Write out the data below in full. Keep it exact.

━━ PROVIDED DATA ━━

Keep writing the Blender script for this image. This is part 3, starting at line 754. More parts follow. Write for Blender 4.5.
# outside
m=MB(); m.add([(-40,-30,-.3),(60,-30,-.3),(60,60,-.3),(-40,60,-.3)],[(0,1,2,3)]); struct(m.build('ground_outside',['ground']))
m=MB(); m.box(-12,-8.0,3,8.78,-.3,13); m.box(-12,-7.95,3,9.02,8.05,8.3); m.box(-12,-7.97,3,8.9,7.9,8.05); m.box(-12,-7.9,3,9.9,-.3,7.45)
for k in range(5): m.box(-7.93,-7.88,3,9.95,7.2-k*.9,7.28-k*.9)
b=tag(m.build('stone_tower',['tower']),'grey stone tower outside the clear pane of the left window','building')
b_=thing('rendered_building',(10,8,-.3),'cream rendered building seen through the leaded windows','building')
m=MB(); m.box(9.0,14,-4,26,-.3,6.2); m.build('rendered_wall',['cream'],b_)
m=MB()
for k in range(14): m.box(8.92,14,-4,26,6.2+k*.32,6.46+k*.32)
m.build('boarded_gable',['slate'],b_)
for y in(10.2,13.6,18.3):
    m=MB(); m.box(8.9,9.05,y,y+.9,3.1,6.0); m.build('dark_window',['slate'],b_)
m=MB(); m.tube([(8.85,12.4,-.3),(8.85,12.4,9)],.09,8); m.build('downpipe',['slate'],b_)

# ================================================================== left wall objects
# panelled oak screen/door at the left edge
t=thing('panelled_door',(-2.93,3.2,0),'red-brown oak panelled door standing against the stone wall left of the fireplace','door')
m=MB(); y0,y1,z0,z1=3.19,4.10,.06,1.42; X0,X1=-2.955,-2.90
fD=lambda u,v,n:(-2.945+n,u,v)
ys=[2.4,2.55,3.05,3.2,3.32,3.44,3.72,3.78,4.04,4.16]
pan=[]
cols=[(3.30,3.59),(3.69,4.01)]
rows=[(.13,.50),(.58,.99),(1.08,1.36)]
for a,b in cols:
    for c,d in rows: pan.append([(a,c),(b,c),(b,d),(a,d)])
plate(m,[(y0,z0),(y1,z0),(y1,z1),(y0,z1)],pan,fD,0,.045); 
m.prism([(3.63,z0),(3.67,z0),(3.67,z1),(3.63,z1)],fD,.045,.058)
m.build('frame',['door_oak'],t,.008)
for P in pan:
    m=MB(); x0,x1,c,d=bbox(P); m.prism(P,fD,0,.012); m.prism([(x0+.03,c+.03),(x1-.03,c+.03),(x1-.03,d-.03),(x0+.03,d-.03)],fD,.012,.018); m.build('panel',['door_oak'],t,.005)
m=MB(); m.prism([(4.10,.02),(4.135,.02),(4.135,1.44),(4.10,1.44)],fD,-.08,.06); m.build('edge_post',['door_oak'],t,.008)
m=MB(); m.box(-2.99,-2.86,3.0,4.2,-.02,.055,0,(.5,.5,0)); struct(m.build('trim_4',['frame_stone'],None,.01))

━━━

__TASK ANSWER__
Keep writing the Blender script for this image. This is part 3, starting at line 754. More parts follow. Write for Blender 4.5.
# outside
m=MB(); m.add([(-40,-30,-.3),(60,-30,-.3),(60,60,-.3),(-40,60,-.3)],[(0,1,2,3)]); struct(m.build('ground_outside',['ground']))
m=MB(); m.box(-12,-8.0,3,8.78,-.3,13); m.box(-12,-7.95,3,9.02,8.05,8.3); m.box(-12,-7.97,3,8.9,7.9,8.05); m.box(-12,-7.9,3,9.9,-.3,7.45)
for k in range(5): m.box(-7.93,-7.88,3,9.95,7.2-k*.9,7.28-k*.9)
b=tag(m.build('stone_tower',['tower']),'grey stone tower outside the clear pane of the left window','building')
b_=thing('rendered_building',(10,8,-.3),'cream rendered building seen through the leaded windows','building')
m=MB(); m.box(9.0,14,-4,26,-.3,6.2); m.build('rendered_wall',['cream'],b_)
m=MB()
for k in range(14): m.box(8.92,14,-4,26,6.2+k*.32,6.46+k*.32)
m.build('boarded_gable',['slate'],b_)
for y in(10.2,13.6,18.3):
    m=MB(); m.box(8.9,9.05,y,y+.9,3.1,6.0); m.build('dark_window',['slate'],b_)
m=MB(); m.tube([(8.85,12.4,-.3),(8.85,12.4,9)],.09,8); m.build('downpipe',['slate'],b_)

# ================================================================== left wall objects
# panelled oak screen/door at the left edge
t=thing('panelled_door',(-2.93,3.2,0),'red-brown oak panelled door standing against the stone wall left of the fireplace','door')
m=MB(); y0,y1,z0,z1=3.19,4.10,.06,1.42; X0,X1=-2.955,-2.90
fD=lambda u,v,n:(-2.945+n,u,v)
ys=[2.4,2.55,3.05,3.2,3.32,3.44,3.72,3.78,4.04,4.16]
pan=[]
cols=[(3.30,3.59),(3.69,4.01)]
rows=[(.13,.50),(.58,.99),(1.08,1.36)]
for a,b in cols:
    for c,d in rows: pan.append([(a,c),(b,c),(b,d),(a,d)])
plate(m,[(y0,z0),(y1,z0),(y1,z1),(y0,z1)],pan,fD,0,.045); 
m.prism([(3.63,z0),(3.67,z0),(3.67,z1),(3.63,z1)],fD,.045,.058)
m.build('frame',['door_oak'],t,.008)
for P in pan:
    m=MB(); x0,x1,c,d=bbox(P); m.prism(P,fD,0,.012); m.prism([(x0+.03,c+.03),(x1-.03,c+.03),(x1-.03,d-.03),(x0+.03,d-.03)],fD,.012,.018); m.build('panel',['door_oak'],t,.005)
m=MB(); m.prism([(4.10,.02),(4.135,.02),(4.135,1.44),(4.10,1.44)],fD,-.08,.06); m.build('edge_post',['door_oak'],t,.008)
m=MB(); m.box(-2.99,-2.86,3.0,4.2,-.02,.055,0,(.5,.5,0)); struct(m.build('trim_4',['frame_stone'],None,.01))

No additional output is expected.